5. «Динамо» (Тбилиси) – «Торпедо» (Москва]. 18 ноября 1964 г

Вспоминать матчи нам нередко помогают внешние приметы. Внезапный ливень или ранний снегопад, какие-либо жизненные обстоятельства, волновавшие нас и совпавшие с вечером футбола, необычно державшие себя соседи по скамье, диковинное происшествие на поле и что угодно еще. Матч, о котором я собираюсь рассказать, имеет для меня сразу две такие приметы.

Окно гостиницы выходило на площадь, и два дня, когда бы я ни подошел к нему, «пейзаж» был один и тот же. С высоты третьего этажа все подходы к гостинице выглядели колышущейся, живой мозаикой, напоминавшей движение карт, если бы игра шла одними пиками и трефами. Мозаику составляли громадные плоские кепки, которые принято носить в Грузии, и черно-белые тюбетейки ташкентцев. Во многих городах есть места, обычно бульвары, где собираются потолковать болельщики. Но то сборище выглядело не просто живописным, оно было беспокойным и даже вызывало сочувствие. О чем бы и сколько бы ни говорили эти люди, они не были в силах выведать, чем окончится занимавший их воображение матч. С утра до ночи они тщетно искали успокоения, перебирая, перемалывая, тасуя тысячу и одну версию.
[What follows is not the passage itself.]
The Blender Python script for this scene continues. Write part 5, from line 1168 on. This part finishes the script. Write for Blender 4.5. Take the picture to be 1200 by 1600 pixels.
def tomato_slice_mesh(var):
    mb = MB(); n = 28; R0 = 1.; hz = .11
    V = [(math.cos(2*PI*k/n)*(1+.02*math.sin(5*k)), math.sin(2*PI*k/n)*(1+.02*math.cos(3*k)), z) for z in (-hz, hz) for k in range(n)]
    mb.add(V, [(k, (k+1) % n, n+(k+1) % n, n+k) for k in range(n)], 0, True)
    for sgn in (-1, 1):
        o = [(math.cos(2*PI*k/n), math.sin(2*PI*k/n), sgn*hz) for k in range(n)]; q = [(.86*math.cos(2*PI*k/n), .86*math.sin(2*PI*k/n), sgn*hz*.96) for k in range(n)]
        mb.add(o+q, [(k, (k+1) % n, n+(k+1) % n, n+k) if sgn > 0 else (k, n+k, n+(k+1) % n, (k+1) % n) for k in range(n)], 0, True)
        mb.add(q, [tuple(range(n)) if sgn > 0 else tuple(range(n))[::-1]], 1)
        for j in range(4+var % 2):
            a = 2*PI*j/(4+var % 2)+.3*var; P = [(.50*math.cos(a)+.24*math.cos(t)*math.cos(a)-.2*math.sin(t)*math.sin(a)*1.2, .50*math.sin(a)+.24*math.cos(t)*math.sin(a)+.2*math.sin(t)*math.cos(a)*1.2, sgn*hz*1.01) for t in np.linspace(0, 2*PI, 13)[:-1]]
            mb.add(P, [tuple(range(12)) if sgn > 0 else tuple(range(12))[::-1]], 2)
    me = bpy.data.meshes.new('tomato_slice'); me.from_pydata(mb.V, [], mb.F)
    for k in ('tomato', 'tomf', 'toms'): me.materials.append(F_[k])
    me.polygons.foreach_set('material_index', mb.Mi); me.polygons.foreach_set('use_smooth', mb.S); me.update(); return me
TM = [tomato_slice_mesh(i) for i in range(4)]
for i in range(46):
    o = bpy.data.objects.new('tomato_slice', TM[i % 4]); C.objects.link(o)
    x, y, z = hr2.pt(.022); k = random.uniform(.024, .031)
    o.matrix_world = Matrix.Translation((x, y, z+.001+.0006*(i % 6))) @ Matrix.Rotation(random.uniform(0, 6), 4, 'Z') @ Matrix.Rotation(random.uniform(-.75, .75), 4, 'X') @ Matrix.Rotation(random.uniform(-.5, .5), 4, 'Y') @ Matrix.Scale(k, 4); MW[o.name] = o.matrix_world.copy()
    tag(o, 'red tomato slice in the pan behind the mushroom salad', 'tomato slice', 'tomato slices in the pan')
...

Кто может сказать, чем кончится матч? Разве что угадать. Угадывают лотерейщики, а не души, страдающие от бескорыстной боли. Перепутье, белый камень, три дороги: победа, ничья, поражение. Лучше всего не гадать, а ждать и верить, что мяч и игра рассудят как надо, по совести. Тогда-то и настанет время предъявлять друг другу неотразимые, такие очевидные аргументы в пользу свершившегося.